La Strada Documentation Center

Undocumented Migrants Have Rights! An Overview of the International Human Rights Framework

Document number
1303
Date
2007
Title
Undocumented Migrants Have Rights! An Overview of the International Human Rights Framework
Author/publisher
Luca Bicocchi, Michele LeVoy, Platform for International Cooperation on Undocumented Migrants (PICUM)
Availability
View/save PDF version of this document
Document type(s)
Research/Study/Analysis,
Keywords
Migrant rights; Migration management; Comprehensive approach to migration; Migration policy; Irregular Migration, Feminization of migration, Economic migration, Labour migration, Free movement, Undocumented migrants; Undocumented labour;
Summary
The human rights of undocumented migrants are articulated within a variety of instruments and treaties on both the international and regional levels. In order to give a clear picture of the different instruments that specifically relate to undocumented migrants, this overview is structured in two different parts. The first part presents instruments within the international human rights framework as well as those on the European level and clarifies why and how these instruments uphold the human rights of undocumented migrants. The second part enumerates more in detail all of the human rights that apply to undocumented migrants within the international and European conventions and relative articles therein.
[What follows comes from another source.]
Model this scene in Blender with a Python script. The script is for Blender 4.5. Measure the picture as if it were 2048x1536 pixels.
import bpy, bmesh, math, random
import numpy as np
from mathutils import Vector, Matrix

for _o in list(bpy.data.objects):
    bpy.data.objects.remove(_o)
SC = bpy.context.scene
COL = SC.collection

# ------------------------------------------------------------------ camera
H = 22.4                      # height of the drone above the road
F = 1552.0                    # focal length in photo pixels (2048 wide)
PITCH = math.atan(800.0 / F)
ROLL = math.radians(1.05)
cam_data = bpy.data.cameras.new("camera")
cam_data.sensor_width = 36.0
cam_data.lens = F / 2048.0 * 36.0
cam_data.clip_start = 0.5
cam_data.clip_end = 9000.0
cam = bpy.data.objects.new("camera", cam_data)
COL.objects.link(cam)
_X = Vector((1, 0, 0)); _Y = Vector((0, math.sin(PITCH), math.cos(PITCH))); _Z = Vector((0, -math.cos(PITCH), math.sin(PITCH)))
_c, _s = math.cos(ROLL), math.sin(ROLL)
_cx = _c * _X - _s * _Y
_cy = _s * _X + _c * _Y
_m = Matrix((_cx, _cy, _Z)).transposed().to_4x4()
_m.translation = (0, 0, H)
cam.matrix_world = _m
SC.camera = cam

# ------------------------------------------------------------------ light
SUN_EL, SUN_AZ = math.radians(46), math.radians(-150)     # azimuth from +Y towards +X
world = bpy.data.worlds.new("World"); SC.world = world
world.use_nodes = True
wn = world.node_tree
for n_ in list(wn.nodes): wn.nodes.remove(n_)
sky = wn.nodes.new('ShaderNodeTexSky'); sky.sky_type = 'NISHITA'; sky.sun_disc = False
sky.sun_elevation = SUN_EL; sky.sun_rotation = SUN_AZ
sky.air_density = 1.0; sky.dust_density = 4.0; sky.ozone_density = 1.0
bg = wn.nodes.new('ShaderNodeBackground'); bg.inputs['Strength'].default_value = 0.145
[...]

The purpose is to offer a big picture of that fragmentary universe that is called the “international migration regime,”1 and also to offer a useful tool that can be used by a wide range of actors to strengthen their knowledge about undocumented migrants’ human rights. The intended audience is both those interested in deepening their knowledge of the human rights of undocumented migrants within international human rights law, as well as those who are engaged in defending these rights on a daily basis. We thus hope that researchers, members of international organizations, NGOs, trade unions and government agencies, professionals from diverse fields, activists, as well as undocumented migrants themselves may find this a useful instrument for defending undocumented migrants’ human rights.